OBJECTIVE
Find the line with "Build this scene" and the line with "SC.camera = cam", then repeat both of them and every line in between exactly. Omit the pictures.

MATERIAL SUPPLIED

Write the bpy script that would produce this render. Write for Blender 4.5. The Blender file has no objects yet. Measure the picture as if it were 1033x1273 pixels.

* * *

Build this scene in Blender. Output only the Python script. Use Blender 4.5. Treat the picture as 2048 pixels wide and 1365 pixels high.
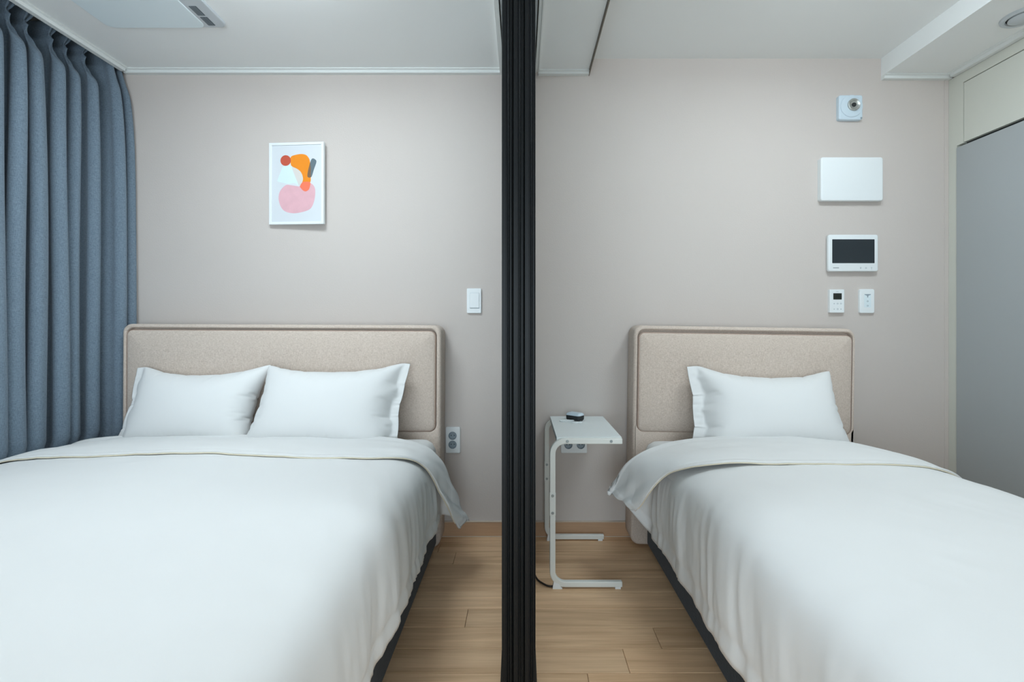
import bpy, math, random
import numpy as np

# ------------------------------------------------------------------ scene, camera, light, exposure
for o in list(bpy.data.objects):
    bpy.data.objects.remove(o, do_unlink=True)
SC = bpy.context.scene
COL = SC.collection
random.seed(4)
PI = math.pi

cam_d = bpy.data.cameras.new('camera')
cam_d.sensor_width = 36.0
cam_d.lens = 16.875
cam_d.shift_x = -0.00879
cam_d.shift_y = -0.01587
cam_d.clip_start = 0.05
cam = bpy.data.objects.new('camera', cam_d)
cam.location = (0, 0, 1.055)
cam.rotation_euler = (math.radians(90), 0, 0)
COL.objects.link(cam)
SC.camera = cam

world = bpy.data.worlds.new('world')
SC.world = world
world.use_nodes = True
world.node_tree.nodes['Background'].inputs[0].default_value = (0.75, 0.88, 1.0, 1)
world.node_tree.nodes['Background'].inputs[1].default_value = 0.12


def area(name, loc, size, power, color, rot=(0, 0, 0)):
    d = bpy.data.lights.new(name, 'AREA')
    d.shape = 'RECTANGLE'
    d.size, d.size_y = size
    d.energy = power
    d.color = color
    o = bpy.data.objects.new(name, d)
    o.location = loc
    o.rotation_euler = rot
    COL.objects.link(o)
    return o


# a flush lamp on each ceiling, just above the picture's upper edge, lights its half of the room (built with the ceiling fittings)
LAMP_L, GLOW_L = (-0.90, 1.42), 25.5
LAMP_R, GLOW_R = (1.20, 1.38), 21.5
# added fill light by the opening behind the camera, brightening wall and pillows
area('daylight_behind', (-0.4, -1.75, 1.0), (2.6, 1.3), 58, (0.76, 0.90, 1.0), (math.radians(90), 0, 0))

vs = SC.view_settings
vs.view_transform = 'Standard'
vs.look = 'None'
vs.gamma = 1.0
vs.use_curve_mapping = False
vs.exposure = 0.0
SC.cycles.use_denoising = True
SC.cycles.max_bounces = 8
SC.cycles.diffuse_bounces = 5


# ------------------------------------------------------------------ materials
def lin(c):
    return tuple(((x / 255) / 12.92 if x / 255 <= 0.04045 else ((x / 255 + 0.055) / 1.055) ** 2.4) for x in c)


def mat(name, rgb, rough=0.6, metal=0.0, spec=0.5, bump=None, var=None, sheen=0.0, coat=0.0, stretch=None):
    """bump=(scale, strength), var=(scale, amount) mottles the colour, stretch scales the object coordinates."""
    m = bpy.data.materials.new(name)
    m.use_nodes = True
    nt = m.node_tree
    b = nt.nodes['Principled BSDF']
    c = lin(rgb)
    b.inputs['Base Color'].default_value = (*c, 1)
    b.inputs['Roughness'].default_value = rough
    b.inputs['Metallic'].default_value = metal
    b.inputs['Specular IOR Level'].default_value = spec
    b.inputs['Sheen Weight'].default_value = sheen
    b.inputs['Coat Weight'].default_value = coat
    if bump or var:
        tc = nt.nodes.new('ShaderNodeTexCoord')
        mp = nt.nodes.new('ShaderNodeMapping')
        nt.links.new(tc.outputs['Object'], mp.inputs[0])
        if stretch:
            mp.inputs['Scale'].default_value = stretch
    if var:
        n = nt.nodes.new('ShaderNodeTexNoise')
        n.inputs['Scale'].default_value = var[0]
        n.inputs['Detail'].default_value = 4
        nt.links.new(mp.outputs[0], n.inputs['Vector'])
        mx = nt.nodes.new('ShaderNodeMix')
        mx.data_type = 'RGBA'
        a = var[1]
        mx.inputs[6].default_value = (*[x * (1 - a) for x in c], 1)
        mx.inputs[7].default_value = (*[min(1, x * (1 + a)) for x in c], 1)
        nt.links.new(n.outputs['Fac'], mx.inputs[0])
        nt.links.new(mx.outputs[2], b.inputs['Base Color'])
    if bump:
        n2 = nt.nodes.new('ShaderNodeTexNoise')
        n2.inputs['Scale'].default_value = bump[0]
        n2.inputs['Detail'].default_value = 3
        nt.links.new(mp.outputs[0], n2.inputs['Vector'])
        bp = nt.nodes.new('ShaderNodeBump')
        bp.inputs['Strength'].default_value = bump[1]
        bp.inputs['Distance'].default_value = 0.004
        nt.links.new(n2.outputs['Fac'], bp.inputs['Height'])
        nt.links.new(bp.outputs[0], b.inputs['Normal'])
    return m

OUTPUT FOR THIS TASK
Build this scene in Blender. Output only the Python script. Use Blender 4.5. Treat the picture as 2048 pixels wide and 1365 pixels high.
import bpy, math, random
import numpy as np

# ------------------------------------------------------------------ scene, camera, light, exposure
for o in list(bpy.data.objects):
    bpy.data.objects.remove(o, do_unlink=True)
SC = bpy.context.scene
COL = SC.collection
random.seed(4)
PI = math.pi

cam_d = bpy.data.cameras.new('camera')
cam_d.sensor_width = 36.0
cam_d.lens = 16.875
cam_d.shift_x = -0.00879
cam_d.shift_y = -0.01587
cam_d.clip_start = 0.05
cam = bpy.data.objects.new('camera', cam_d)
cam.location = (0, 0, 1.055)
cam.rotation_euler = (math.radians(90), 0, 0)
COL.objects.link(cam)
SC.camera = cam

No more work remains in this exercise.